3D scene scripts
==================================================
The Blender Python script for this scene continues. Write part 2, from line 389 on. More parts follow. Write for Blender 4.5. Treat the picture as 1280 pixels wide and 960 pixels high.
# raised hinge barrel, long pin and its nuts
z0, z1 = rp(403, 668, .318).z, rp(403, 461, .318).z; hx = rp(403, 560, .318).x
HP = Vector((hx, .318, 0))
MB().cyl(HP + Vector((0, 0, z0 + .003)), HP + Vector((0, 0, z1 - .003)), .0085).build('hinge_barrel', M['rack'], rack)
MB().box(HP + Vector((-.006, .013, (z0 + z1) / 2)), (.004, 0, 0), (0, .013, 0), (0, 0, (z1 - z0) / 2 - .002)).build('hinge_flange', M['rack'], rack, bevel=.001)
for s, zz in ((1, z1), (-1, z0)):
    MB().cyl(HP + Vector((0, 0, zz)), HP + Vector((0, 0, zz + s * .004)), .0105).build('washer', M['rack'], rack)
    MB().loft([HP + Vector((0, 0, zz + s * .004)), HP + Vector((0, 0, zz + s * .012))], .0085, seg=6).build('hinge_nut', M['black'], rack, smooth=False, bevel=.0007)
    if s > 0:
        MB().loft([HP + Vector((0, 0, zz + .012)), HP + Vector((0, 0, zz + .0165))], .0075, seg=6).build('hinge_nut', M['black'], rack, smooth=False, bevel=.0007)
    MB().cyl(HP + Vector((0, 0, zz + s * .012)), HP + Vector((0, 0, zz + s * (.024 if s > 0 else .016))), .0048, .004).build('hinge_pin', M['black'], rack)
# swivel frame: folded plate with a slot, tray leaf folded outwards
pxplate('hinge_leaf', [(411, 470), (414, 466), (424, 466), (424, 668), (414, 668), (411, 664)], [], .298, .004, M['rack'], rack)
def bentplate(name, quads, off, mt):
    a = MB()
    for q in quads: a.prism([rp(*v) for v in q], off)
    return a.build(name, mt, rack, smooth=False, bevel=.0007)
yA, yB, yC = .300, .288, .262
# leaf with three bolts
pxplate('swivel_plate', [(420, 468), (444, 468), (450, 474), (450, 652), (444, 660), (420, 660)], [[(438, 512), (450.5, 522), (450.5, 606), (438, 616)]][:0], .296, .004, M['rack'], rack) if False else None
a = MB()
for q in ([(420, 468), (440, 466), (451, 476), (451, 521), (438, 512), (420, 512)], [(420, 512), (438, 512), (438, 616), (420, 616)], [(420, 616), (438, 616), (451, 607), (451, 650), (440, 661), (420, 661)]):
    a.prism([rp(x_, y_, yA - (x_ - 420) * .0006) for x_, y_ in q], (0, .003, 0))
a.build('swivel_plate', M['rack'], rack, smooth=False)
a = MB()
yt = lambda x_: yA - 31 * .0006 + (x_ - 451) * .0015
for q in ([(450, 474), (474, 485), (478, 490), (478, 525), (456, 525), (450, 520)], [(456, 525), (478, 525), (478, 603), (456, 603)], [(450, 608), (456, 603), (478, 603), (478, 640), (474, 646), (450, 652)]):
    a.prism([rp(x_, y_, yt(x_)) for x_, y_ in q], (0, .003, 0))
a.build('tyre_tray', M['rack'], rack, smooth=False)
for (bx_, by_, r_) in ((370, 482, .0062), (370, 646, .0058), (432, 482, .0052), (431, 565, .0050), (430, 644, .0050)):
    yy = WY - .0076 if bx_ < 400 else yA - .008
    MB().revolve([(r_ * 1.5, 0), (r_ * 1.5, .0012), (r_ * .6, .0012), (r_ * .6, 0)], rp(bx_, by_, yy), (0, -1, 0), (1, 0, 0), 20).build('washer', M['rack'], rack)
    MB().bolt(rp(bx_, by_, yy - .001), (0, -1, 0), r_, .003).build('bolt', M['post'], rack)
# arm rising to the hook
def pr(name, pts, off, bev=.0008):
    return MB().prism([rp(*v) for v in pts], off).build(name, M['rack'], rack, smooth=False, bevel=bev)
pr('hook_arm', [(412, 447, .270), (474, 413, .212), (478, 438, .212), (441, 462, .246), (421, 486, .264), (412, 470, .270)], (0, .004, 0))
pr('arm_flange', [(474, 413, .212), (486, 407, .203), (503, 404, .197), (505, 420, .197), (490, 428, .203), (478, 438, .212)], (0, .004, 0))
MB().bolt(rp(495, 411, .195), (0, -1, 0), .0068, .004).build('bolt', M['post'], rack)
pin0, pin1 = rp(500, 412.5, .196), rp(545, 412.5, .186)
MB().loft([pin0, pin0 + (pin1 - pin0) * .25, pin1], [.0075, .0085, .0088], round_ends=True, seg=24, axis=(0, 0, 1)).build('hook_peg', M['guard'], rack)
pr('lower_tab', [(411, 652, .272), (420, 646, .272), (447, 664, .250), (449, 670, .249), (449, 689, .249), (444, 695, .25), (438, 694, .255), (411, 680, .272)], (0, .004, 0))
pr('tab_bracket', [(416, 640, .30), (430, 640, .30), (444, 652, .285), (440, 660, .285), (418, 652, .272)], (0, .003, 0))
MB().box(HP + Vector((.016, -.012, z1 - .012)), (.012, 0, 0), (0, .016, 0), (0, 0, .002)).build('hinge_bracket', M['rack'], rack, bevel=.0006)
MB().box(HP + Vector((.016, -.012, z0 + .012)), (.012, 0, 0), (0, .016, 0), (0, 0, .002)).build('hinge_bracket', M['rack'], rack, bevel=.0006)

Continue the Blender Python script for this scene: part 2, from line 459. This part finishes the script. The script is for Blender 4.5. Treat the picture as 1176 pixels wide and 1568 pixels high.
==================================================
• Work to do
Reproduce every line of the material above exactly.

• Task solution
The Blender Python script for this scene continues. Write part 2, from line 389 on. More parts follow. Write for Blender 4.5. Treat the picture as 1280 pixels wide and 960 pixels high.
# raised hinge barrel, long pin and its nuts
z0, z1 = rp(403, 668, .318).z, rp(403, 461, .318).z; hx = rp(403, 560, .318).x
HP = Vector((hx, .318, 0))
MB().cyl(HP + Vector((0, 0, z0 + .003)), HP + Vector((0, 0, z1 - .003)), .0085).build('hinge_barrel', M['rack'], rack)
MB().box(HP + Vector((-.006, .013, (z0 + z1) / 2)), (.004, 0, 0), (0, .013, 0), (0, 0, (z1 - z0) / 2 - .002)).build('hinge_flange', M['rack'], rack, bevel=.001)
for s, zz in ((1, z1), (-1, z0)):
    MB().cyl(HP + Vector((0, 0, zz)), HP + Vector((0, 0, zz + s * .004)), .0105).build('washer', M['rack'], rack)
    MB().loft([HP + Vector((0, 0, zz + s * .004)), HP + Vector((0, 0, zz + s * .012))], .0085, seg=6).build('hinge_nut', M['black'], rack, smooth=False, bevel=.0007)
    if s > 0:
        MB().loft([HP + Vector((0, 0, zz + .012)), HP + Vector((0, 0, zz + .0165))], .0075, seg=6).build('hinge_nut', M['black'], rack, smooth=False, bevel=.0007)
    MB().cyl(HP + Vector((0, 0, zz + s * .012)), HP + Vector((0, 0, zz + s * (.024 if s > 0 else .016))), .0048, .004).build('hinge_pin', M['black'], rack)
# swivel frame: folded plate with a slot, tray leaf folded outwards
pxplate('hinge_leaf', [(411, 470), (414, 466), (424, 466), (424, 668), (414, 668), (411, 664)], [], .298, .004, M['rack'], rack)
def bentplate(name, quads, off, mt):
    a = MB()
    for q in quads: a.prism([rp(*v) for v in q], off)
    return a.build(name, mt, rack, smooth=False, bevel=.0007)
yA, yB, yC = .300, .288, .262
# leaf with three bolts
pxplate('swivel_plate', [(420, 468), (444, 468), (450, 474), (450, 652), (444, 660), (420, 660)], [[(438, 512), (450.5, 522), (450.5, 606), (438, 616)]][:0], .296, .004, M['rack'], rack) if False else None
a = MB()
for q in ([(420, 468), (440, 466), (451, 476), (451, 521), (438, 512), (420, 512)], [(420, 512), (438, 512), (438, 616), (420, 616)], [(420, 616), (438, 616), (451, 607), (451, 650), (440, 661), (420, 661)]):
    a.prism([rp(x_, y_, yA - (x_ - 420) * .0006) for x_, y_ in q], (0, .003, 0))
a.build('swivel_plate', M['rack'], rack, smooth=False)
a = MB()
yt = lambda x_: yA - 31 * .0006 + (x_ - 451) * .0015
for q in ([(450, 474), (474, 485), (478, 490), (478, 525), (456, 525), (450, 520)], [(456, 525), (478, 525), (478, 603), (456, 603)], [(450, 608), (456, 603), (478, 603), (478, 640), (474, 646), (450, 652)]):
    a.prism([rp(x_, y_, yt(x_)) for x_, y_ in q], (0, .003, 0))
a.build('tyre_tray', M['rack'], rack, smooth=False)
for (bx_, by_, r_) in ((370, 482, .0062), (370, 646, .0058), (432, 482, .0052), (431, 565, .0050), (430, 644, .0050)):
    yy = WY - .0076 if bx_ < 400 else yA - .008
    MB().revolve([(r_ * 1.5, 0), (r_ * 1.5, .0012), (r_ * .6, .0012), (r_ * .6, 0)], rp(bx_, by_, yy), (0, -1, 0), (1, 0, 0), 20).build('washer', M['rack'], rack)
    MB().bolt(rp(bx_, by_, yy - .001), (0, -1, 0), r_, .003).build('bolt', M['post'], rack)
# arm rising to the hook
def pr(name, pts, off, bev=.0008):
    return MB().prism([rp(*v) for v in pts], off).build(name, M['rack'], rack, smooth=False, bevel=bev)
pr('hook_arm', [(412, 447, .270), (474, 413, .212), (478, 438, .212), (441, 462, .246), (421, 486, .264), (412, 470, .270)], (0, .004, 0))
pr('arm_flange', [(474, 413, .212), (486, 407, .203), (503, 404, .197), (505, 420, .197), (490, 428, .203), (478, 438, .212)], (0, .004, 0))
MB().bolt(rp(495, 411, .195), (0, -1, 0), .0068, .004).build('bolt', M['post'], rack)
pin0, pin1 = rp(500, 412.5, .196), rp(545, 412.5, .186)
MB().loft([pin0, pin0 + (pin1 - pin0) * .25, pin1], [.0075, .0085, .0088], round_ends=True, seg=24, axis=(0, 0, 1)).build('hook_peg', M['guard'], rack)
pr('lower_tab', [(411, 652, .272), (420, 646, .272), (447, 664, .250), (449, 670, .249), (449, 689, .249), (444, 695, .25), (438, 694, .255), (411, 680, .272)], (0, .004, 0))
pr('tab_bracket', [(416, 640, .30), (430, 640, .30), (444, 652, .285), (440, 660, .285), (418, 652, .272)], (0, .003, 0))
MB().box(HP + Vector((.016, -.012, z1 - .012)), (.012, 0, 0), (0, .016, 0), (0, 0, .002)).build('hinge_bracket', M['rack'], rack, bevel=.0006)
MB().box(HP + Vector((.016, -.012, z0 + .012)), (.012, 0, 0), (0, .016, 0), (0, 0, .002)).build('hinge_bracket', M['rack'], rack, bevel=.0006)

Continue the Blender Python script for this scene: part 2, from line 459. This part finishes the script. The script is for Blender 4.5. Treat the picture as 1176 pixels wide and 1568 pixels high.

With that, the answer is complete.